> _WHAT IS NEEDED_
Return each line holding the string "picture".

> _COLLECTED MATERIAL_
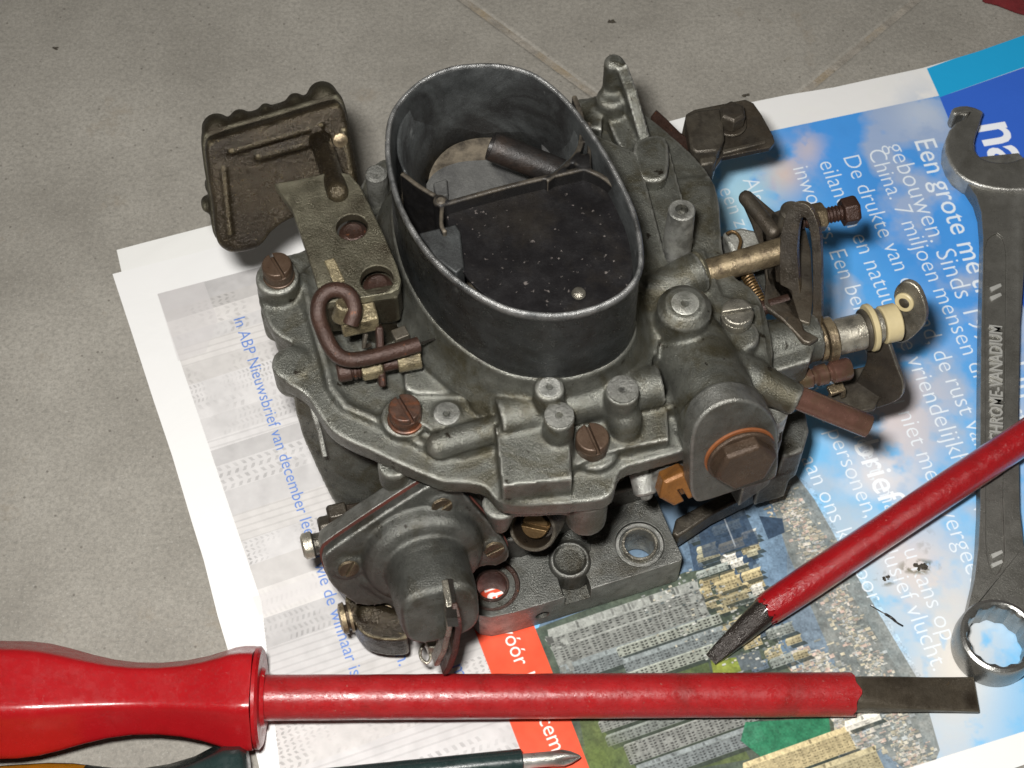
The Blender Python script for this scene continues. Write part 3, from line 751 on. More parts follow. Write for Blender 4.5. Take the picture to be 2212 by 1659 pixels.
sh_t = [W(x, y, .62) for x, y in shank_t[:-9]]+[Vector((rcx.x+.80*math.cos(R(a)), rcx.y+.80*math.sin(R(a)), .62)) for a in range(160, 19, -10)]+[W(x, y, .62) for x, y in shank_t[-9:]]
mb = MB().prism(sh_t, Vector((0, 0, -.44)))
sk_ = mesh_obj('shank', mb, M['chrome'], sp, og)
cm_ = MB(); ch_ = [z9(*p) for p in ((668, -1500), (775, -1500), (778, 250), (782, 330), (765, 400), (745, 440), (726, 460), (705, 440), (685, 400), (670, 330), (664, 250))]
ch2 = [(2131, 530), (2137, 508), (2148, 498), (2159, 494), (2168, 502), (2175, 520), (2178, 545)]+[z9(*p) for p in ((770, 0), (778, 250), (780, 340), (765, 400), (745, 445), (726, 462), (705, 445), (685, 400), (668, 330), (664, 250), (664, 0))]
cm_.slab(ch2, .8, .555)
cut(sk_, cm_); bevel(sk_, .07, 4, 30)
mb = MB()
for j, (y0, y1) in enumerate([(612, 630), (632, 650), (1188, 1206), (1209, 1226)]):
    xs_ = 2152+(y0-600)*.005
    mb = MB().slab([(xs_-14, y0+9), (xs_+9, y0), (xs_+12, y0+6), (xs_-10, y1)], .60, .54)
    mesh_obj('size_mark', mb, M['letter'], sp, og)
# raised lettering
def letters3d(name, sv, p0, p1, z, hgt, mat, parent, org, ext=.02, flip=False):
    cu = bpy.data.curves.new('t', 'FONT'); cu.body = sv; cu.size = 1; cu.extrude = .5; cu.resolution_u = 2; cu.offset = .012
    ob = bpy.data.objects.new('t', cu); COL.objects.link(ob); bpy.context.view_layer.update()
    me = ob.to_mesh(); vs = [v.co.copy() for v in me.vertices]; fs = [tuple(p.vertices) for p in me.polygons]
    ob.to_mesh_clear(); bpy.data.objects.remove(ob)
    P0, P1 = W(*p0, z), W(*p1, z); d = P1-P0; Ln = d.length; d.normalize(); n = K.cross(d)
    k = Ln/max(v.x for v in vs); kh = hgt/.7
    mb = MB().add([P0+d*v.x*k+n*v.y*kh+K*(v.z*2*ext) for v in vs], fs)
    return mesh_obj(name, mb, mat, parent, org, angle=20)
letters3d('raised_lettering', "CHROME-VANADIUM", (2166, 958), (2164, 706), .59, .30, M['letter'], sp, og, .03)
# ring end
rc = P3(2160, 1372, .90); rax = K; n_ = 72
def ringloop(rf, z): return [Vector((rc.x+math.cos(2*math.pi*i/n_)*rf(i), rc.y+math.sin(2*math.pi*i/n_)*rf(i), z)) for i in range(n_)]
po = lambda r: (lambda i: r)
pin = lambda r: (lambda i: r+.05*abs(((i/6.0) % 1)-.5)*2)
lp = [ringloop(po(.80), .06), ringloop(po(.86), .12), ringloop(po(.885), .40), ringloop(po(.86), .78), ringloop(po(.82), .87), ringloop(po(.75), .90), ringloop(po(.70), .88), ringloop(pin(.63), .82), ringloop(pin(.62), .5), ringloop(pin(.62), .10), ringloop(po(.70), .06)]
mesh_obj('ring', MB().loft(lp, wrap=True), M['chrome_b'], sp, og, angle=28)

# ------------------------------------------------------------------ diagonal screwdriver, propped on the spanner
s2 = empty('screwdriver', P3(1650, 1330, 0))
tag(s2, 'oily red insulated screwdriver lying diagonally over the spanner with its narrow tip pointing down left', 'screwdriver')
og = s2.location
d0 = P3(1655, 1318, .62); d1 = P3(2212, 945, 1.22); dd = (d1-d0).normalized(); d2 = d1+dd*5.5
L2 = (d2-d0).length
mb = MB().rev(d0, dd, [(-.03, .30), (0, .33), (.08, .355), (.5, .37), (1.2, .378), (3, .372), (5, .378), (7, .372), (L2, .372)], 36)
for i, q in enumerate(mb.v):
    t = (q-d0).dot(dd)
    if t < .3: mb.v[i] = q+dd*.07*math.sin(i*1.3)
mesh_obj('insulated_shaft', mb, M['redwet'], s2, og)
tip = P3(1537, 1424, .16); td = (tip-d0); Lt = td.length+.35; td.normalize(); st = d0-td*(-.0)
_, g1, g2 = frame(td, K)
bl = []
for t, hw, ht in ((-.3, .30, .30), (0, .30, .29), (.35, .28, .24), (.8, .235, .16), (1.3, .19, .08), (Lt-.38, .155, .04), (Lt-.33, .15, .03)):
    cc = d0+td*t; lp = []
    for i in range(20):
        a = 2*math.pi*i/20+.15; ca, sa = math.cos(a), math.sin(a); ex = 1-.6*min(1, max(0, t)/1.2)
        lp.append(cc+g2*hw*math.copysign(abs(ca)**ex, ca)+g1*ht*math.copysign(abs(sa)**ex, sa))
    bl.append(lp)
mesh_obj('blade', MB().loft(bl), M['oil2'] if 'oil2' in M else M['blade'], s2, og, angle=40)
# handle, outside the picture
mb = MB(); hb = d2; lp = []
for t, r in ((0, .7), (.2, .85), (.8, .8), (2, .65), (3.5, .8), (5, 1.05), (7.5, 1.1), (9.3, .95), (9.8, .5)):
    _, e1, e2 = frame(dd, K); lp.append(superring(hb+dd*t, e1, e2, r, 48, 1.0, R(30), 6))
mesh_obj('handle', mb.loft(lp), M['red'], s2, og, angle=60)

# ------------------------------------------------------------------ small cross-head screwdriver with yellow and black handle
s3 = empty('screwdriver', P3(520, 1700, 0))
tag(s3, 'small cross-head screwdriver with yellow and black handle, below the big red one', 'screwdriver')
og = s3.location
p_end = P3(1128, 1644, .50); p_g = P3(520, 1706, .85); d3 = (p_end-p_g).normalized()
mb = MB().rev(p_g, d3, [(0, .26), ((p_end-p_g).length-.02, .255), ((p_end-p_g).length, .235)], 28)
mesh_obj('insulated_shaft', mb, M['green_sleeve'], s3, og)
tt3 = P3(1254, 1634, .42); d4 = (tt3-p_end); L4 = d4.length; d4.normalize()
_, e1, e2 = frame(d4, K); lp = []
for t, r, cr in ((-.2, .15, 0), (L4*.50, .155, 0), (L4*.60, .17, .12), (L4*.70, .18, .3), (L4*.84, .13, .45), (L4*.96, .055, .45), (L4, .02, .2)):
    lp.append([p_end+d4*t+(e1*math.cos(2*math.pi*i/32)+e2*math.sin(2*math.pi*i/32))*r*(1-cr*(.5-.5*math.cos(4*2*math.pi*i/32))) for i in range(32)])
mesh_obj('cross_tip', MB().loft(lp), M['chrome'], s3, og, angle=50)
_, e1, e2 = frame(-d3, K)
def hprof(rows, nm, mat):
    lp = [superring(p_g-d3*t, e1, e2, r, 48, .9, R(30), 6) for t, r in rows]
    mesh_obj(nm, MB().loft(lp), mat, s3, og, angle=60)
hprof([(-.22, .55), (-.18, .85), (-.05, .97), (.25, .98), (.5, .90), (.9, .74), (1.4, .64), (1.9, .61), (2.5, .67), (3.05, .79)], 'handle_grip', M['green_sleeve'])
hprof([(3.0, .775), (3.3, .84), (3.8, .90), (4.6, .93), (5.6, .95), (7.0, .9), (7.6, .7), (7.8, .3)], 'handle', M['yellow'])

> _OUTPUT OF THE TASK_
The Blender Python script for this scene continues. Write part 3, from line 751 on. More parts follow. Write for Blender 4.5. Take the picture to be 2212 by 1659 pixels.
# handle, outside the picture